By considering $p(x_t | u_t , x_{t−1} )$, we defined robot motion in a vacuum. In particular, this model describes robot motion in the absence of any knowledge about the nature of the environment.

we take the map $m$ into account and denote this model by $p(x_t|u_t,x_{t-1},m)$. If $m$ carries information relevant to pose estimation, we have $$ p(x_t|u_t,x_{t-1}) \neq p(x_t|u_t,x_{t-1},m) $$ it is called map-based motion model.

we can approximate the map-based motion model into $$ p(x_t|u_t,x_{t-1},m) \approx \eta\frac{p(x_t|u_t,x_{t-1})p(x_t|m)}{p(x_t)} $$ the approximation has two condition

1. approximate $p(x_t|u_t,x_{t-1},m)$ by $p(x_t|m)$
2. $p(m)$ is a constant relative to the desired posterior

so the derivation is as follow: $$ \begin{split} p(x_t|u_t,x_{t-1},m) &= \eta \space p(m|x_t)p(x_t|u_t,x_{t-1})\ &= \eta \space \frac{p(x_t|m)p(m)}{p(x_t)}p(x_t|u_t,x_{t-1})\ &= \eta \space \frac{p(x_t|m)p(x_t|u_t,x_{t-1})}{p(x_t)}\ \end{split} $$ example

The density in Figure 5.11a is $p(x_t | u_t , x_{t−1} )$, computed according to the velocity motion model.
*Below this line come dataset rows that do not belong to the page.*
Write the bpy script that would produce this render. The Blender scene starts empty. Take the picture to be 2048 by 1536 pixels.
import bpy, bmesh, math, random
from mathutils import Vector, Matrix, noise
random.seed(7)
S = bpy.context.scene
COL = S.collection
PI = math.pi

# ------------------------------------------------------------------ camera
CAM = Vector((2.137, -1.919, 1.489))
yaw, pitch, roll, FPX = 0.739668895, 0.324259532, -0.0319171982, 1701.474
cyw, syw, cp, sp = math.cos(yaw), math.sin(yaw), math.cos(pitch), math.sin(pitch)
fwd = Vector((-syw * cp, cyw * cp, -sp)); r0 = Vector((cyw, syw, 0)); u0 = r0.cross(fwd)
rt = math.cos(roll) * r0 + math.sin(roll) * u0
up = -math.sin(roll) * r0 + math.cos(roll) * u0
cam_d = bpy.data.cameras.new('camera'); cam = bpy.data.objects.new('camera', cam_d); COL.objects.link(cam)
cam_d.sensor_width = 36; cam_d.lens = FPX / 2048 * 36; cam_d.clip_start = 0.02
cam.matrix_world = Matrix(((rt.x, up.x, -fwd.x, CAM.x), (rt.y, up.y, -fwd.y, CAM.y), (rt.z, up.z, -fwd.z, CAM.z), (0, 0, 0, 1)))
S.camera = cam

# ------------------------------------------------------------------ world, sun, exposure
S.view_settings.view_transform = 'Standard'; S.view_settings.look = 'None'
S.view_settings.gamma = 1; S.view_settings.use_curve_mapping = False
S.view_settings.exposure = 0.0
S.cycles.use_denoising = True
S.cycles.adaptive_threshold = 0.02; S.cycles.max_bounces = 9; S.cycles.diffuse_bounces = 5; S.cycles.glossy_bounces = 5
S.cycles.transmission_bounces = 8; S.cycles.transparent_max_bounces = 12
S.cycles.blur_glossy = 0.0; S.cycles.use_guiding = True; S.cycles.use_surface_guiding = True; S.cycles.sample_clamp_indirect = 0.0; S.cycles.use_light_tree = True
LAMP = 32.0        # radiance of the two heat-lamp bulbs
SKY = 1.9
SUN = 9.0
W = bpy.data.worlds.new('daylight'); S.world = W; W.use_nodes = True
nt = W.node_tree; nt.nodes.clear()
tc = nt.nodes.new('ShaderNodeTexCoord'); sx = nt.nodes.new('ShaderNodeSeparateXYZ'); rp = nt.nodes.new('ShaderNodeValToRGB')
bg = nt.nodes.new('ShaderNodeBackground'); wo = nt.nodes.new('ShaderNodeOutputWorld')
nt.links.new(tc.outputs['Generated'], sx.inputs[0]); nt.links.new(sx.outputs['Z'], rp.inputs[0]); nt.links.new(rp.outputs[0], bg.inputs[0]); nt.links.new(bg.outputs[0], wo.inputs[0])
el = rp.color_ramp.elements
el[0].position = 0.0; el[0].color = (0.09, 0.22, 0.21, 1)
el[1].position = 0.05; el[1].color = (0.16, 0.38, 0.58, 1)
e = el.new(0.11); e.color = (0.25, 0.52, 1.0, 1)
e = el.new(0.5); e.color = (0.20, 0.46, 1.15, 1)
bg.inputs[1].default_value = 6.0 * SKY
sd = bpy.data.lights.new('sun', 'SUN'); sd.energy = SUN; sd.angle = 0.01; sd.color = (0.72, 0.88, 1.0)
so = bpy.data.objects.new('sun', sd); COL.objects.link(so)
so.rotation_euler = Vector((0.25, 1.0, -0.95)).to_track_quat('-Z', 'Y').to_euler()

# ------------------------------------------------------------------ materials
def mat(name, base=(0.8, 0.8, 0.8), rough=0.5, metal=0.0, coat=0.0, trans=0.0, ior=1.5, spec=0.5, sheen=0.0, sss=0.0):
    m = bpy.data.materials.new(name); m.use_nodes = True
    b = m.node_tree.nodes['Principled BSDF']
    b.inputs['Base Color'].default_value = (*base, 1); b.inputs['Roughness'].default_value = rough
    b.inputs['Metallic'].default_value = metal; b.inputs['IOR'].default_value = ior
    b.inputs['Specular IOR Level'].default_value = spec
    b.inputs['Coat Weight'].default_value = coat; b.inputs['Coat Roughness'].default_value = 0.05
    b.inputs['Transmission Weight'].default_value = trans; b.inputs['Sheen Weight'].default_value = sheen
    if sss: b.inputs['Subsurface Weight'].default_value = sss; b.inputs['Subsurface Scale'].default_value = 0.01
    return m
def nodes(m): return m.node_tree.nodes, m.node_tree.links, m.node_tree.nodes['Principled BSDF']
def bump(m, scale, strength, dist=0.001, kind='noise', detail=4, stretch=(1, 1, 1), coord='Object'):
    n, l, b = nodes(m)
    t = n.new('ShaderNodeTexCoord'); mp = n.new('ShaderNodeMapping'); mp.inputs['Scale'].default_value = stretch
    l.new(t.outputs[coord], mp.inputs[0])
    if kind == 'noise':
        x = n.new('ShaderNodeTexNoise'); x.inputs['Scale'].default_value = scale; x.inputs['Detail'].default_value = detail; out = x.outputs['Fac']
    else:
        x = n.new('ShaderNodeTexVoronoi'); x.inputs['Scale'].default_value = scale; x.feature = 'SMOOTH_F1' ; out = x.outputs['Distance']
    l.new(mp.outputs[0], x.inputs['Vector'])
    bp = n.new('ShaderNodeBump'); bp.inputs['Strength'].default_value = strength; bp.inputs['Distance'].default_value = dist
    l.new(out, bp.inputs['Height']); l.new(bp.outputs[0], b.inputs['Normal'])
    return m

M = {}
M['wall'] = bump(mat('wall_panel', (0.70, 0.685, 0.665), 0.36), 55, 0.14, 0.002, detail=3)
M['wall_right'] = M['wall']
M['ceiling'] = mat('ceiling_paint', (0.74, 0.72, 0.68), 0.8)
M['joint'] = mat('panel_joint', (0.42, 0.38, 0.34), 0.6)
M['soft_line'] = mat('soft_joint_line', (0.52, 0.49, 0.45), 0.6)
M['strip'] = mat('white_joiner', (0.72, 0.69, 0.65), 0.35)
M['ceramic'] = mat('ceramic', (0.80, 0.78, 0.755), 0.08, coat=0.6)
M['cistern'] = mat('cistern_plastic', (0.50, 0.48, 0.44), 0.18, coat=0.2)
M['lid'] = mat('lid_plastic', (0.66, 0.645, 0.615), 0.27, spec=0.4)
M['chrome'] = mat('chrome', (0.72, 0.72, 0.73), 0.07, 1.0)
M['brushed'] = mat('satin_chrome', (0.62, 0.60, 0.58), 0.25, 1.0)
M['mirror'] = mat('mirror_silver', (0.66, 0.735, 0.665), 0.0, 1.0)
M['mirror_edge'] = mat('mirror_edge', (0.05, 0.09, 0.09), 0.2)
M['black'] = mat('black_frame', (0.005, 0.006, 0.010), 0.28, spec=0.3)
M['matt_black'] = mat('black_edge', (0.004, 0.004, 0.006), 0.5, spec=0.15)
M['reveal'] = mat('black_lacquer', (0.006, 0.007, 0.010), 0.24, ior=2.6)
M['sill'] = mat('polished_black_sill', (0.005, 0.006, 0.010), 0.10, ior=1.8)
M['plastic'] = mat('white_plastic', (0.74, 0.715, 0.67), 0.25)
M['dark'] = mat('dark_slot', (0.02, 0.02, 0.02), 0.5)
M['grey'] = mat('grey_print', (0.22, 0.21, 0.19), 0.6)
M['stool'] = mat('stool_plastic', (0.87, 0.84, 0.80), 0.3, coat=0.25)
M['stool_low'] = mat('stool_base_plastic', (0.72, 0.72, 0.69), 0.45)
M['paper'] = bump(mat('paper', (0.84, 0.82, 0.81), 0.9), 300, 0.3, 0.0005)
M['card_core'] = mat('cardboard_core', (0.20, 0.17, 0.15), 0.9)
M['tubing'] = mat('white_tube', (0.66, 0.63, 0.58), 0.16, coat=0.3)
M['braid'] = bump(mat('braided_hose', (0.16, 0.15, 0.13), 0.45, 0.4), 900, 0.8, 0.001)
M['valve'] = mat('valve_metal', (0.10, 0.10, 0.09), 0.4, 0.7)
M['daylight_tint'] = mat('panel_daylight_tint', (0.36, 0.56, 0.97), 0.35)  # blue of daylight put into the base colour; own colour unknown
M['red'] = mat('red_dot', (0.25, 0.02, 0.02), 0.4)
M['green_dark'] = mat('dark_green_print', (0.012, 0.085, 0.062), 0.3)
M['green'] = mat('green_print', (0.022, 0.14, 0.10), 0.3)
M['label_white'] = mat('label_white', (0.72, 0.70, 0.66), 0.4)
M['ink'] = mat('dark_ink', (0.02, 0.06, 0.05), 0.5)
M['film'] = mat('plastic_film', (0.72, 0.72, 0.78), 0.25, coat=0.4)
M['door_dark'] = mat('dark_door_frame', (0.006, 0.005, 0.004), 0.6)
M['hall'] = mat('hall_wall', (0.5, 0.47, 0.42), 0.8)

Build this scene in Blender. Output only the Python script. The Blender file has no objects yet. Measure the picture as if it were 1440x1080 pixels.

The map is a occupied map. Now suppose the map m possesses a long rectangular obstacle, as indicated in Figure 5.11b. The probability $p(x_t | m)$ is zero at all poses $x_t$ where the robot would intersect the obstacle. The map-based motion model $p(x_t|u_t,x_{t-1},m)$ is proportional to the product of $p(x_t|m)$ and $p(x_t|u_t,x_{t-1})$. So the probability $p(x_t|u_t,x_{t-1},m)$ is zero at all poses $x_t$ where the robot would intersect the obstacle.